The lines to be extracted run from the start of the listing through the line containing "sub_len=.36, width=.15, droop=.35)"; copy them exactly and nothing else.

**Stored data:**
"""
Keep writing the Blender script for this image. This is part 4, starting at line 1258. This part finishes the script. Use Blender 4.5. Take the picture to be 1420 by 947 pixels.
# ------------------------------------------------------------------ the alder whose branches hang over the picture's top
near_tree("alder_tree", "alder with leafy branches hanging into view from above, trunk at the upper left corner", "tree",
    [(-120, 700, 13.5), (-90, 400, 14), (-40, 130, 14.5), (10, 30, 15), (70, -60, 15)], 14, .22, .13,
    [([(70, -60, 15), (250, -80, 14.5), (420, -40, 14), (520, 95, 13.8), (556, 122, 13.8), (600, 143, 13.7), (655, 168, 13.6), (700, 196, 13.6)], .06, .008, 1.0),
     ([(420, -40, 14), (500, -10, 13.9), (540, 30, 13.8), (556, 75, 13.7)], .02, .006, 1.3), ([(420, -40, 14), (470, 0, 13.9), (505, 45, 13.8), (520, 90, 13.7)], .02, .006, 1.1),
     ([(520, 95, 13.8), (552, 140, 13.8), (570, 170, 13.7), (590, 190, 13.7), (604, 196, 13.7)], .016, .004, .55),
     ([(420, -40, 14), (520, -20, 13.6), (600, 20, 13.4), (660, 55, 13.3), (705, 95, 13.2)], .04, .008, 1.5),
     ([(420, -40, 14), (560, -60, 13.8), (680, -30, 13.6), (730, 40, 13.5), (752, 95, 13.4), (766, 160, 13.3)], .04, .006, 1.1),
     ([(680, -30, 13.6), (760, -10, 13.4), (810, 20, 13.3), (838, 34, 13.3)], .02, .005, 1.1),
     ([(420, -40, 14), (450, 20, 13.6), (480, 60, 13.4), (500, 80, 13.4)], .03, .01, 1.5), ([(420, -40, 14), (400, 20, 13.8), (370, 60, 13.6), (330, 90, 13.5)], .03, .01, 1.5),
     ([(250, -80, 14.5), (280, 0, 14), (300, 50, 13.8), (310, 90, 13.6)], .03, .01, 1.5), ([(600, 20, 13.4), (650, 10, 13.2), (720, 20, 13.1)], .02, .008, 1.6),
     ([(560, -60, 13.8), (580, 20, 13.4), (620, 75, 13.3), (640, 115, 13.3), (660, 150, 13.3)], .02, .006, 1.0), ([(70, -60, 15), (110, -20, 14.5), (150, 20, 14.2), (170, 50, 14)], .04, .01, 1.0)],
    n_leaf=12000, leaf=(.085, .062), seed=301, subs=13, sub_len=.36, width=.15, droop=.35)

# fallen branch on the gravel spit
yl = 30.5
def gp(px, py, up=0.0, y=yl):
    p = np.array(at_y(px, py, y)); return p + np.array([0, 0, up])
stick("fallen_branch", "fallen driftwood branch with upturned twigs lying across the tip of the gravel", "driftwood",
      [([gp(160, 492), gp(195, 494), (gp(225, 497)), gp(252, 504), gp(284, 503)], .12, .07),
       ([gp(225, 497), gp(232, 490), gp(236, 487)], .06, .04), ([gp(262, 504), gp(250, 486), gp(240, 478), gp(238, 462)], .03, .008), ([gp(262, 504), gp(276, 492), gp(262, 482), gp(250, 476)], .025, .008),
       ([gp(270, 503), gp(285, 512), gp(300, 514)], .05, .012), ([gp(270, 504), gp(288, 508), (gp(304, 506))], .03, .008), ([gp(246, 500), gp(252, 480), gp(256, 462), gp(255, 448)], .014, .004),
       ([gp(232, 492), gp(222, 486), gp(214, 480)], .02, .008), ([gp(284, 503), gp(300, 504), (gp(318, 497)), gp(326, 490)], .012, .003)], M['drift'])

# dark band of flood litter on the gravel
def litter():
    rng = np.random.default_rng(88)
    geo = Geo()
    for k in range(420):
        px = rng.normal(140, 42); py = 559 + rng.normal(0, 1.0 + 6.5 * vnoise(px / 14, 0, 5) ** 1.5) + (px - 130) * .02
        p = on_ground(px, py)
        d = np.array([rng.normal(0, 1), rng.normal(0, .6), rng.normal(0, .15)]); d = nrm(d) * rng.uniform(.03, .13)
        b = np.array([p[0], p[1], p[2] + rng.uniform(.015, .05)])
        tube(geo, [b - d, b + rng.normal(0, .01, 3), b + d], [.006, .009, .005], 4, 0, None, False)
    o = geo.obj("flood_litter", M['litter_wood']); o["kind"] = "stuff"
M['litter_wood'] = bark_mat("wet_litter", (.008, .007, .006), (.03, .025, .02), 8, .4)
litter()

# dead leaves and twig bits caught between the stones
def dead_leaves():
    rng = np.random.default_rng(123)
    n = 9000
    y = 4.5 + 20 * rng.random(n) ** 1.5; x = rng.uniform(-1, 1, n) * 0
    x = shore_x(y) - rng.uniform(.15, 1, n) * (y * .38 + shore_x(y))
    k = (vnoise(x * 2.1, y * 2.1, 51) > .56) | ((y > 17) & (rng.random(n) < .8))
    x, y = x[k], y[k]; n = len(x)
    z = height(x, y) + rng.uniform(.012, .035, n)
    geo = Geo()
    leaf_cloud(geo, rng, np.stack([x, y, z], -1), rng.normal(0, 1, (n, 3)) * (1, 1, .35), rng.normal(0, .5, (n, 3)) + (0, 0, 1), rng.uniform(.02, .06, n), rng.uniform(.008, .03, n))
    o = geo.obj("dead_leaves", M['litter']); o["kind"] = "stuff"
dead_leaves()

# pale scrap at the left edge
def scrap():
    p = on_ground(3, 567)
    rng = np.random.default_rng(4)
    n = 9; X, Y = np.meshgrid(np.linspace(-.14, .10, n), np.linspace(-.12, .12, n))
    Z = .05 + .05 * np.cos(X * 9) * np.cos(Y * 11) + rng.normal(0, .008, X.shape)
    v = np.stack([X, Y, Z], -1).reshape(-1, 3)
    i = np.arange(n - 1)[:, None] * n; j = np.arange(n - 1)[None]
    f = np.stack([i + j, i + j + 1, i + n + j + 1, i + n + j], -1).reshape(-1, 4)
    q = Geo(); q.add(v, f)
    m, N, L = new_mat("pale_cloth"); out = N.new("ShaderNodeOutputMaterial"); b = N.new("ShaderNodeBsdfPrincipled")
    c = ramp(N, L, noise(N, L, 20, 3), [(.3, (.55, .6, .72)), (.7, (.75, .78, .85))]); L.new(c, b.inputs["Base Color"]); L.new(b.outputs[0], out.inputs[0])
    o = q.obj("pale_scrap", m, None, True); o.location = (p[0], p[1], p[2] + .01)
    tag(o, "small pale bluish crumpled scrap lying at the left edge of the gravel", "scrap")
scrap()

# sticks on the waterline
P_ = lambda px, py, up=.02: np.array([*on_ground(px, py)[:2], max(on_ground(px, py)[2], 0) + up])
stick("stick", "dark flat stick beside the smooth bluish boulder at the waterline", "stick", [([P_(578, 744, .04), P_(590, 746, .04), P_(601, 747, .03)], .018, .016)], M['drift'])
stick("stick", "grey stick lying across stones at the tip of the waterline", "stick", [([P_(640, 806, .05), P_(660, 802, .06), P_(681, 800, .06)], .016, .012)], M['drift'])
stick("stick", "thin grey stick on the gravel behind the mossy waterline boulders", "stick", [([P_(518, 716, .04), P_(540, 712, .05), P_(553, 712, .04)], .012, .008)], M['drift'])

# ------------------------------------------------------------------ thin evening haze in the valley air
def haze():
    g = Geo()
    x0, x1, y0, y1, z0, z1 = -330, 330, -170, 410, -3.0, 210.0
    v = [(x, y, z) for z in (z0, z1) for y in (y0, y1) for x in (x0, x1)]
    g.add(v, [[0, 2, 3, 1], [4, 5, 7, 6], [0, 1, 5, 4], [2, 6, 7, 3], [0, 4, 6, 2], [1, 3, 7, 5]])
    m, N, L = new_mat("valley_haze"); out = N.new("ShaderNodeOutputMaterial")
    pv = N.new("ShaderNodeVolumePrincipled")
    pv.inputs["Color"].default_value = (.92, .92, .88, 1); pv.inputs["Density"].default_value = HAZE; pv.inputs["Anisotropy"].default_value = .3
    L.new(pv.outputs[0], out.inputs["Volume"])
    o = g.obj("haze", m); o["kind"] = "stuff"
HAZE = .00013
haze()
"""
**Finished exercise:**
Keep writing the Blender script for this image. This is part 4, starting at line 1258. This part finishes the script. Use Blender 4.5. Take the picture to be 1420 by 947 pixels.
# ------------------------------------------------------------------ the alder whose branches hang over the picture's top
near_tree("alder_tree", "alder with leafy branches hanging into view from above, trunk at the upper left corner", "tree",
    [(-120, 700, 13.5), (-90, 400, 14), (-40, 130, 14.5), (10, 30, 15), (70, -60, 15)], 14, .22, .13,
    [([(70, -60, 15), (250, -80, 14.5), (420, -40, 14), (520, 95, 13.8), (556, 122, 13.8), (600, 143, 13.7), (655, 168, 13.6), (700, 196, 13.6)], .06, .008, 1.0),
     ([(420, -40, 14), (500, -10, 13.9), (540, 30, 13.8), (556, 75, 13.7)], .02, .006, 1.3), ([(420, -40, 14), (470, 0, 13.9), (505, 45, 13.8), (520, 90, 13.7)], .02, .006, 1.1),
     ([(520, 95, 13.8), (552, 140, 13.8), (570, 170, 13.7), (590, 190, 13.7), (604, 196, 13.7)], .016, .004, .55),
     ([(420, -40, 14), (520, -20, 13.6), (600, 20, 13.4), (660, 55, 13.3), (705, 95, 13.2)], .04, .008, 1.5),
     ([(420, -40, 14), (560, -60, 13.8), (680, -30, 13.6), (730, 40, 13.5), (752, 95, 13.4), (766, 160, 13.3)], .04, .006, 1.1),
     ([(680, -30, 13.6), (760, -10, 13.4), (810, 20, 13.3), (838, 34, 13.3)], .02, .005, 1.1),
     ([(420, -40, 14), (450, 20, 13.6), (480, 60, 13.4), (500, 80, 13.4)], .03, .01, 1.5), ([(420, -40, 14), (400, 20, 13.8), (370, 60, 13.6), (330, 90, 13.5)], .03, .01, 1.5),
     ([(250, -80, 14.5), (280, 0, 14), (300, 50, 13.8), (310, 90, 13.6)], .03, .01, 1.5), ([(600, 20, 13.4), (650, 10, 13.2), (720, 20, 13.1)], .02, .008, 1.6),
     ([(560, -60, 13.8), (580, 20, 13.4), (620, 75, 13.3), (640, 115, 13.3), (660, 150, 13.3)], .02, .006, 1.0), ([(70, -60, 15), (110, -20, 14.5), (150, 20, 14.2), (170, 50, 14)], .04, .01, 1.0)],
    n_leaf=12000, leaf=(.085, .062), seed=301, subs=13, sub_len=.36, width=.15, droop=.35)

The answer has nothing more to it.